100 Years Ago: Words of Sympathy, Nursing Sister Mary Hambly Honoured, Lieutenant Yeomans Reported Missing, Ad for Cowan’s Chocolate

The Intelligencer October 26, 1917 (page 2)

“Mrs. Barnett, of this city, is in receipt of the following from Record Department at Ottawa: The Prime Minister and members of the Government of Canada send their deepest sympathy in the bereavement which you have sustained.”

The Intelligencer October 26, 1917 (page 2)

“Belleville Nurse Honored. Among the names of Canadian nurses gathered in London as Associate Royal Red Cross of Second class appears the name of Nursing Sister Mary H. Hambly, daughter of Lt.-Col. P. H. Hambly of this city.

Nursing Sister Hambly is at present on leave and is resting at the home of her father on Alexander St. Her many friends will be pleased to learn of the honor which she has won by loyal service to the Empire.”

The Intelligencer October 26, 1917 (page 2)

“Lieut. Yeomans Is Reported Missing. Dr. H. A. Yeomans, of this city last evening received a message which for the second time since the commencement of the war had the effect of causing sadness to the members of his family. It was a cablegram from the Imperial Flying Corps department in England and stated that Flight-Lieut. F. L. Yeomans was missing since October 21st.

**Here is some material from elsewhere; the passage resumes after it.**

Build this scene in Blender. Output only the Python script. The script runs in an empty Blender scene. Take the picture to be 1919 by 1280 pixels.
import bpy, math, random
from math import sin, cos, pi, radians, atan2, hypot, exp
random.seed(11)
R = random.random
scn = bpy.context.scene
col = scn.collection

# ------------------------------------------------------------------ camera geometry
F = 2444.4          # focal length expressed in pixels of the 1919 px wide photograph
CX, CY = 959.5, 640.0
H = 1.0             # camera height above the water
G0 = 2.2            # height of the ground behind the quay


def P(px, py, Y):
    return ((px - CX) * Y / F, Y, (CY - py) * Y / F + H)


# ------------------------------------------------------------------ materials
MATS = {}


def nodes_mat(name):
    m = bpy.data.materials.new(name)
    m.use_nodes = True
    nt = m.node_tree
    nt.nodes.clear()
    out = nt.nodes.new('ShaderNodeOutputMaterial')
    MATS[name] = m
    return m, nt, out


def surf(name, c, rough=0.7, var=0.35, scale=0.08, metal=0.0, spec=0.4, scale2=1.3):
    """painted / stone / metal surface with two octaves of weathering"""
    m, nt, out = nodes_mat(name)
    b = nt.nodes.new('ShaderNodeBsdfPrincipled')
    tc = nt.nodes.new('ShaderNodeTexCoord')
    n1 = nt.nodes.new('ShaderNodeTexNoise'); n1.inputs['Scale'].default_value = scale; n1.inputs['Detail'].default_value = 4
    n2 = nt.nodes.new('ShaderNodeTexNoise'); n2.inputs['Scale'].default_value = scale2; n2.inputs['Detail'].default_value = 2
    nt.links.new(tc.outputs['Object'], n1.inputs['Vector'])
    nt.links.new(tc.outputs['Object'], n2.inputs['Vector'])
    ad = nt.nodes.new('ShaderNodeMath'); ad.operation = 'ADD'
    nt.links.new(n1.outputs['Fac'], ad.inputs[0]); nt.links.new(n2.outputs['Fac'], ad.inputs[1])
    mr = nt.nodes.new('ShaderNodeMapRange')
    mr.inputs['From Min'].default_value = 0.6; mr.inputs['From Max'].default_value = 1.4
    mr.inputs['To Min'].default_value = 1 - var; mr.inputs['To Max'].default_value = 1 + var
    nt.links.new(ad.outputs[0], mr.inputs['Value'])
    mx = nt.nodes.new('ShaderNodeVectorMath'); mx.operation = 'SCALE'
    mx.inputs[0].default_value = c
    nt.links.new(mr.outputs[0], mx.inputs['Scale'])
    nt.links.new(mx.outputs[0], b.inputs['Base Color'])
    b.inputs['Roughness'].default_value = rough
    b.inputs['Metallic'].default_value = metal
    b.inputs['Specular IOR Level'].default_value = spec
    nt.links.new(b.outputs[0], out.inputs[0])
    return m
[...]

This refers to ‘Ted’ Yeomans, as he was familiarly known in this city and vicinity. The missing young aviator was only a little over 20 years of age. When the call to arms was sounded in Canada in 1914 he, with his late lamented brother Horace E., joined the signal corps in connection with the 34th Battery, which was organized here, and left for overseas with the First Contingent. For some time Ted was engaged in this work and a few months ago for bravery on the field of battle was awarded the Military Cross.

In January of this year the brave young officer decided to join the Imperial Flying Corps and was for some time in training in England. He became proficient in this branch of the military service and was sent over to France where he was engaged in scouting and other duties. It is supposed that while in the discharge of his perilous occupation over the German lines his machine was winged. It may be possible that he is a prisoner of war.

At the outbreak of the war Ted was one of the bright and popular pupils of Belleville High School. He entered the school in 1911 and would have been in 1914 a member of the Senior Third Form had he not sacrificed his own interests for those of his country.

One of his prominent characteristics was cheerfulness; he always wore a smile. He was also a useful member of the Y.M.C.A. and was a member of Bridge Street Methodist church. He was an exceptionally popular young man and had a host of friends in this city, all of whom will join in hoping that the worst fears may not be realized.

The brother, Horace E., made the supreme sacrifice in France in April, 1916. To the bereaved family will be extended the heartfelt sympathy of all citizens.”

The Intelligencer October 26, 1917 (page 5)

Ad for Cowan's Choroclate“Cowan’s Active Service Chocolate. This Chocolate is a concentrated food specially prepared for troops subject to the hardships and privations of trench life.

It may be obtained anywhere in 5¢ and 25¢ packages. The 25¢ package is specially wrapped for immediate mailing.”